## Requirement
Your job is to retype all of the data word for word, leaving every image out.

## Information shown
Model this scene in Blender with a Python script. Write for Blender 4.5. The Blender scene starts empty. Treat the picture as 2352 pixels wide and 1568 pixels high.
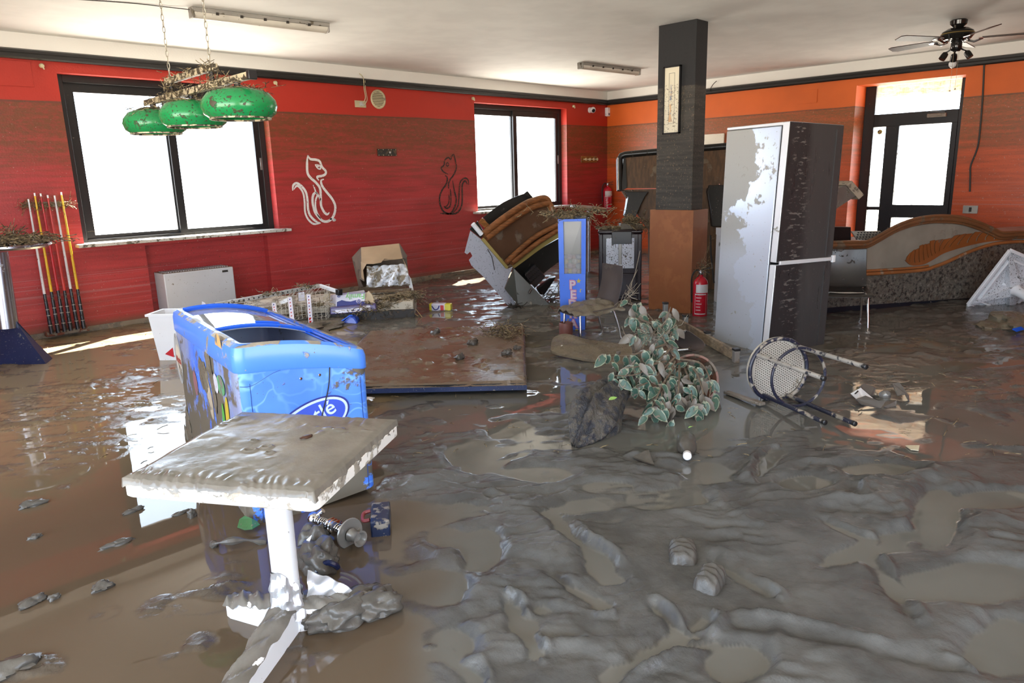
import bpy, math, random
import numpy as np
from mathutils import Vector, Matrix
random.seed(7)
R = math.radians
V = Vector
# ------------------------------------------------------------------ camera
FPX, YAW, PITCH, ROLL, CH = 1646.92, R(44.70813), R(13.05513), R(-1.58747), 1.55
_f = V((math.cos(PITCH)*math.cos(YAW), math.cos(PITCH)*math.sin(YAW), -math.sin(PITCH)))
_r0 = V((math.sin(YAW), -math.cos(YAW), 0)); _u0 = _r0.cross(_f)
_r = math.cos(ROLL)*_r0 + math.sin(ROLL)*_u0
_u = -math.sin(ROLL)*_r0 + math.cos(ROLL)*_u0
CAM = V((0, 0, CH))
scene = bpy.context.scene
col = scene.collection
cd = bpy.data.cameras.new('camera'); co = bpy.data.objects.new('camera', cd); col.objects.link(co)
cd.sensor_width = 36; cd.sensor_fit = 'HORIZONTAL'; cd.lens = FPX/2352*36; cd.clip_start = .05; cd.clip_end = 300
m = Matrix((( _r.x, _u.x, -_f.x, 0), (_r.y, _u.y, -_f.y, 0), (_r.z, _u.z, -_f.z, CH), (0, 0, 0, 1)))
co.matrix_world = m
scene.camera = co
# view transform / exposure
scene.view_settings.view_transform = 'Standard'
scene.view_settings.look = 'None'
scene.view_settings.gamma = 1
scene.view_settings.use_curve_mapping = False
scene.view_settings.exposure = 0.22
scene.cycles.max_bounces = 10
scene.cycles.diffuse_bounces = 6
scene.cycles.glossy_bounces = 5
scene.cycles.sample_clamp_indirect = 6
scene.cycles.caustics_reflective = False
scene.cycles.caustics_refractive = False
scene.cycles.use_denoising = True
# world: bluish white overcast glare above the horizon, sunlit pale ground below
SKY, GROUND = 9.0, 12.0
w = bpy.data.worlds.new('sky'); scene.world = w; w.use_nodes = True
nt = w.node_tree; nt.nodes.clear()
wo = nt.nodes.new('ShaderNodeOutputWorld'); bg = nt.nodes.new('ShaderNodeBackground')
tc = nt.nodes.new('ShaderNodeTexCoord'); sx = nt.nodes.new('ShaderNodeSeparateXYZ'); cr = nt.nodes.new('ShaderNodeValToRGB')
mr = nt.nodes.new('ShaderNodeMapRange'); mr.inputs['From Min'].default_value = -.3; mr.inputs['From Max'].default_value = .3
nt.links.new(tc.outputs['Generated'], sx.inputs[0]); nt.links.new(sx.outputs['Z'], mr.inputs['Value']); nt.links.new(mr.outputs[0], cr.inputs[0])
cr.color_ramp.elements[0].position = .42; cr.color_ramp.elements[0].color = (1.0*GROUND/9, .93*GROUND/9, .80*GROUND/9, 1)
cr.color_ramp.elements[1].position = .55; cr.color_ramp.elements[1].color = (.68, .83, 1.0, 1)
nt.links.new(cr.outputs[0], bg.inputs[0]); bg.inputs[1].default_value = SKY; nt.links.new(bg.outputs[0], wo.inputs[0])
# sun, steep and raking along the window wall
sl = bpy.data.lights.new('sun', 'SUN'); so = bpy.data.objects.new('sun', sl); col.objects.link(so)
sl.energy = 60; sl.angle = R(.6); sl.color = (1, .93, .8)
so.rotation_euler = V((-.75, -.45, -1)).to_track_quat('-Z', 'Y').to_euler(); so.location = (12, 14, 14)
# room numbers
XB, YA, ZC, X0, Y0 = 11.615, 8.748, 3.05, -3.0, -3.5
def portal(loc, sx_, sy_, d):
    l = bpy.data.lights.new('sky_portal', 'AREA'); o = bpy.data.objects.new('sky_portal', l); col.objects.link(o)
    l.shape = 'RECTANGLE'; l.size = sx_; l.size_y = sy_; l.cycles.is_portal = True
    o.location = loc; o.rotation_euler = V(d).to_track_quat('-Z', 'Y').to_euler()
portal((3.46, YA+.2, 1.83), 2.3, 1.75, (0, -1, 0))
portal((9.26, YA+.2, 1.84), 2.3, 1.75, (0, -1, 0))
portal((XB+.52, 3.44, 1.35), 1.45, 2.75, (-1, 0, 0))
portal((X0-.1, 2.2, 1.3), 4.8, 2.6, (1, 0, 0))
portal((.7, Y0-.1, 1.3), 3.4, 2.6, (0, 1, 0))
# ------------------------------------------------------------------ pixel -> place (photo frame 2352x1568)
def ray(px, py): return _r*((px-1176)/FPX) + _u*((784-py)/FPX) + _f
def G(px, py, z=0.0): d = ray(px, py); return CAM + d*((z-CH)/d.z)
def WA(px, py, y=YA): d = ray(px, py); return CAM + d*(y/d.y)
def WB(px, py, x=XB): d = ray(px, py); return CAM + d*(x/d.x)
def P(px, py, dep): return CAM + ray(px, py)*dep
def VPl(px, py, p0, dr):
    n = V((-dr[1], dr[0], 0)); d = ray(px, py); t = (V(p0)-CAM).dot(n)/d.dot(n); return CAM + d*t
def dep(p): return (V(p)-CAM).dot(_f)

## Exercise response
Model this scene in Blender with a Python script. Write for Blender 4.5. The Blender scene starts empty. Treat the picture as 2352 pixels wide and 1568 pixels high.
import bpy, math, random
import numpy as np
from mathutils import Vector, Matrix
random.seed(7)
R = math.radians
V = Vector
# ------------------------------------------------------------------ camera
FPX, YAW, PITCH, ROLL, CH = 1646.92, R(44.70813), R(13.05513), R(-1.58747), 1.55
_f = V((math.cos(PITCH)*math.cos(YAW), math.cos(PITCH)*math.sin(YAW), -math.sin(PITCH)))
_r0 = V((math.sin(YAW), -math.cos(YAW), 0)); _u0 = _r0.cross(_f)
_r = math.cos(ROLL)*_r0 + math.sin(ROLL)*_u0
_u = -math.sin(ROLL)*_r0 + math.cos(ROLL)*_u0
CAM = V((0, 0, CH))
scene = bpy.context.scene
col = scene.collection
cd = bpy.data.cameras.new('camera'); co = bpy.data.objects.new('camera', cd); col.objects.link(co)
cd.sensor_width = 36; cd.sensor_fit = 'HORIZONTAL'; cd.lens = FPX/2352*36; cd.clip_start = .05; cd.clip_end = 300
m = Matrix((( _r.x, _u.x, -_f.x, 0), (_r.y, _u.y, -_f.y, 0), (_r.z, _u.z, -_f.z, CH), (0, 0, 0, 1)))
co.matrix_world = m
scene.camera = co
# view transform / exposure
scene.view_settings.view_transform = 'Standard'
scene.view_settings.look = 'None'
scene.view_settings.gamma = 1
scene.view_settings.use_curve_mapping = False
scene.view_settings.exposure = 0.22
scene.cycles.max_bounces = 10
scene.cycles.diffuse_bounces = 6
scene.cycles.glossy_bounces = 5
scene.cycles.sample_clamp_indirect = 6
scene.cycles.caustics_reflective = False
scene.cycles.caustics_refractive = False
scene.cycles.use_denoising = True
# world: bluish white overcast glare above the horizon, sunlit pale ground below
SKY, GROUND = 9.0, 12.0
w = bpy.data.worlds.new('sky'); scene.world = w; w.use_nodes = True
nt = w.node_tree; nt.nodes.clear()
wo = nt.nodes.new('ShaderNodeOutputWorld'); bg = nt.nodes.new('ShaderNodeBackground')
tc = nt.nodes.new('ShaderNodeTexCoord'); sx = nt.nodes.new('ShaderNodeSeparateXYZ'); cr = nt.nodes.new('ShaderNodeValToRGB')
mr = nt.nodes.new('ShaderNodeMapRange'); mr.inputs['From Min'].default_value = -.3; mr.inputs['From Max'].default_value = .3
nt.links.new(tc.outputs['Generated'], sx.inputs[0]); nt.links.new(sx.outputs['Z'], mr.inputs['Value']); nt.links.new(mr.outputs[0], cr.inputs[0])
cr.color_ramp.elements[0].position = .42; cr.color_ramp.elements[0].color = (1.0*GROUND/9, .93*GROUND/9, .80*GROUND/9, 1)
cr.color_ramp.elements[1].position = .55; cr.color_ramp.elements[1].color = (.68, .83, 1.0, 1)
nt.links.new(cr.outputs[0], bg.inputs[0]); bg.inputs[1].default_value = SKY; nt.links.new(bg.outputs[0], wo.inputs[0])
# sun, steep and raking along the window wall
sl = bpy.data.lights.new('sun', 'SUN'); so = bpy.data.objects.new('sun', sl); col.objects.link(so)
sl.energy = 60; sl.angle = R(.6); sl.color = (1, .93, .8)
so.rotation_euler = V((-.75, -.45, -1)).to_track_quat('-Z', 'Y').to_euler(); so.location = (12, 14, 14)
# room numbers
XB, YA, ZC, X0, Y0 = 11.615, 8.748, 3.05, -3.0, -3.5
def portal(loc, sx_, sy_, d):
    l = bpy.data.lights.new('sky_portal', 'AREA'); o = bpy.data.objects.new('sky_portal', l); col.objects.link(o)
    l.shape = 'RECTANGLE'; l.size = sx_; l.size_y = sy_; l.cycles.is_portal = True
    o.location = loc; o.rotation_euler = V(d).to_track_quat('-Z', 'Y').to_euler()
portal((3.46, YA+.2, 1.83), 2.3, 1.75, (0, -1, 0))
portal((9.26, YA+.2, 1.84), 2.3, 1.75, (0, -1, 0))
portal((XB+.52, 3.44, 1.35), 1.45, 2.75, (-1, 0, 0))
portal((X0-.1, 2.2, 1.3), 4.8, 2.6, (1, 0, 0))
portal((.7, Y0-.1, 1.3), 3.4, 2.6, (0, 1, 0))
# ------------------------------------------------------------------ pixel -> place (photo frame 2352x1568)
def ray(px, py): return _r*((px-1176)/FPX) + _u*((784-py)/FPX) + _f
def G(px, py, z=0.0): d = ray(px, py); return CAM + d*((z-CH)/d.z)
def WA(px, py, y=YA): d = ray(px, py); return CAM + d*(y/d.y)
def WB(px, py, x=XB): d = ray(px, py); return CAM + d*(x/d.x)
def P(px, py, dep): return CAM + ray(px, py)*dep
def VPl(px, py, p0, dr):
    n = V((-dr[1], dr[0], 0)); d = ray(px, py); t = (V(p0)-CAM).dot(n)/d.dot(n); return CAM + d*t
def dep(p): return (V(p)-CAM).dot(_f)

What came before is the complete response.